Bisher streiten die Historiker, ob der Aufruf zu dem Aufstand ein Akt des Mutes und Patriotismus war oder eine politisch unverantwortliche Entscheidung, wenn nicht sogar verbrecherische Handlung war, die Stadt und ihre Einwohner in den Tod zu schicken. Abgesehen davon, wer Recht hat, jedes Jahr am 1. August werden die Opfer des Aufstandes geehrt.

historische Aufnahme

Seit die rechts-nationale Partei PiS an der Macht ist, haben sich den Feierlichkeiten auch Nationalisten und Neofaschisten angeschlossen. Das verursacht heftige Diskussionen und Proteste: Wie kann man zulassen, dass die Neofaschisten die Aufständischen, die gegen Faschisten gekämpft hatten, zu ehren? Ein besonders umstrittenes Thema ist die Verwendung des Symbols des "Kämpfenden Polen", den die Aufständischen auf die Mauern gemalt hatten. Der Anker symbolisierte Widerstand und das "P" Polen.

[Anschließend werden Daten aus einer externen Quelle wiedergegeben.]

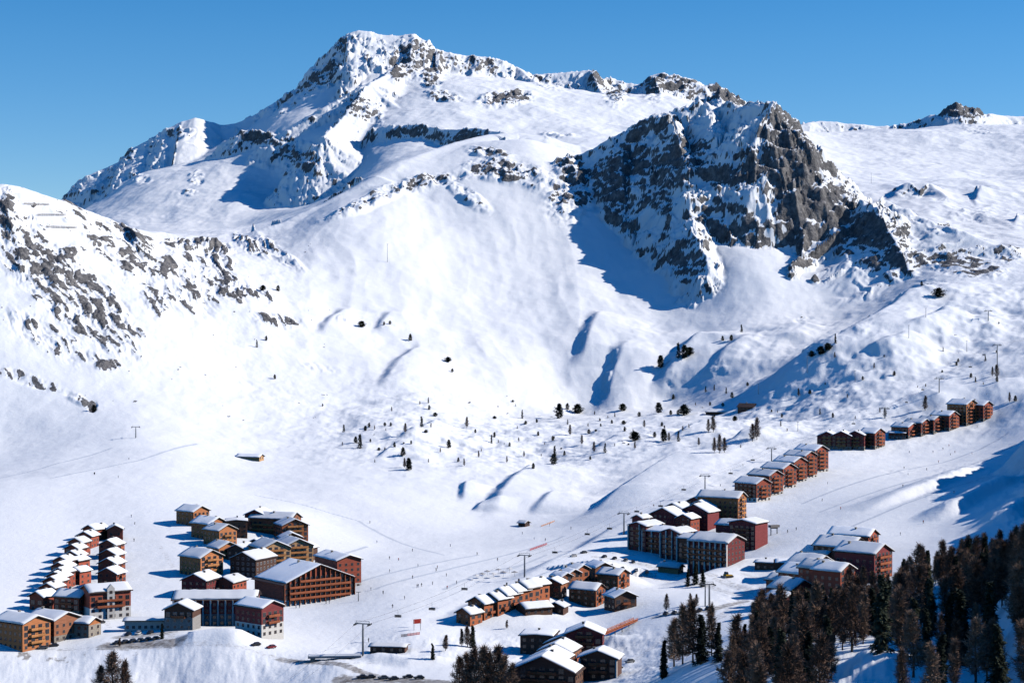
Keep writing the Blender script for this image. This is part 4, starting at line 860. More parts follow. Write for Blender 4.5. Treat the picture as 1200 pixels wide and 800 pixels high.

Noch lebenden Soldaten des Aufstandes verlangen einen besonderes Schutz des Symbols des "Kämpfenden Polen". Sie sind empört, dass die Nationalisten und Neofaschisten dieses Symbol schänden, indem sie es auf ihren Postern, T-Shirts oder auf den Baseballschlägern (mit denen sie ihre Gegner schlagen) verwenden.

Baseballschläger

Doch nicht nur die Veteranen protestieren. Das tut auch die "Straßenopposition". Sie versucht, die "Ehrenmärsche" der Nationalisten zu blockieren. Eher mit bescheidenen Resultaten; die Märsche sind gut von der Polizei geschützt. In diesem Jahr wurde eine andere Aktion gestartet. An der Strecke des Nationalisten-Marsches wurden an die Passanten Aufkleber mit dem Symbol des "Kämpfenden Polen" und Anschrift "Gegen Faschismus" verteilt und – besonders den jüngeren Leuten – erklärt, was dieses Symbol bedeutet und warum wir es nicht den Neofaschisten überlassen sollten.

Wie immer haben auch am 1. August die Nationalisten und Neofaschisten ihre hassvollen Parolen skandiert und die Fahnen und Symbole, die totalitäre Ideen propagieren, getragen. Der Vertreter des Warschauer Rathauses hat deshalb den Marsch aufgelöst, aber der PiS-Woiwode (Landeshauptmann) hat ihn wieder zugelassen. Die regierenden Politiker und der PiS-Kandidat der bevorstehenden Wahlen des neuen Bürgermeisters Warschaus haben die Entscheidung des Rathauses scharf kritisiert. Für sie sind die Marschierenden des ONR (National-Radikales Lager) und der Młodzież Wszechpolska (Allpolnische Jugend) die wahren Patrioten. Der gleichen Meinung ist übrigens auch die polnische katholische Kirche.